Tuesday, June 8, 2010
Half off
The only explanation for a bifurcated hodgepodge like The Purchase Price (1932) is that director William Wellman started shooting one of his typical gangster-and-moll movies, took the script home, lost it under the sofa, and the next morning, on his way to the set, picked up some kind of corny city-girl-goes-to-the-farm script from 1922 and began shooting that.
Luckily, Barbara Stanwyck was just as much at home in Westerns (check out Forty Guns) as she was playing broads off the street. She simply applied the same approach to both genres: she was tougher than anything or anyone you could throw at her. So the genre switch is hardly more of an impediment to her than is having lumpy George Brent as her leading man. But it sure makes the viewer's head spin. What happened to slick gangster Lyle Talbot? What happened to the sexy evening gowns? (In one of which Stanwyck sings the only complete song from beginning to end in her own, undubbed voice that I can ever remember.)

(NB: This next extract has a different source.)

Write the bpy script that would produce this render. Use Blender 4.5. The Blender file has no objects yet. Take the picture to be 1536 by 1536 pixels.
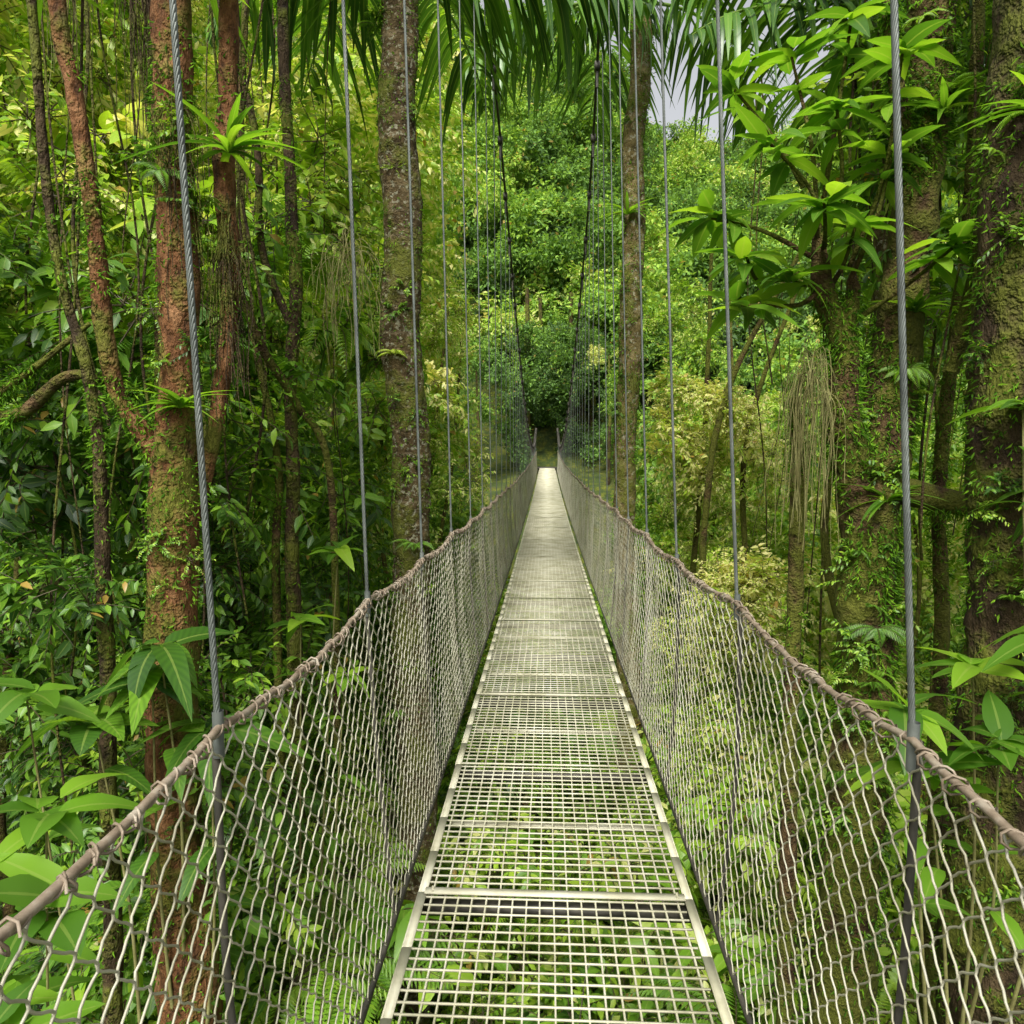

Interesting, strange highlight: she visits a destitute, fatherless farm family, helps the 12-year-old girl there to deliver her mother's baby, sets up a few meals and generally gets these poor folks squared away. It's a terrific sequence, but it begs the question: when did she learn all this country-type know-how while she was being a nightclub chantoozie?
The film is being revived as one of those produced between 1929 and July 1934, when the Production Code was effective, but unenforced, and Hollywood films boasted more sex, violence, adult themes and frank talk (conveyed by innuendo rather than blunt language) than was the case afterward. Divorce, adultery, out-of-wedlock pregnancy were part of the storyline and even abortion was alluded to. Purchase Price, for all you fans of old-time salaciousness, has barely a whisper of this sort of material, unless you consider it racy that Stanwyck keeps her mail-order farmer husband out of her marriage bed until she falls for him, or you're excited about some chatter from other mail-order brides about their prospective husband's big noses or bushy eyebrows (nudge, nudge, wink, wink).
In any event, both Stanwyck and Wellman did much better in other outings of this era.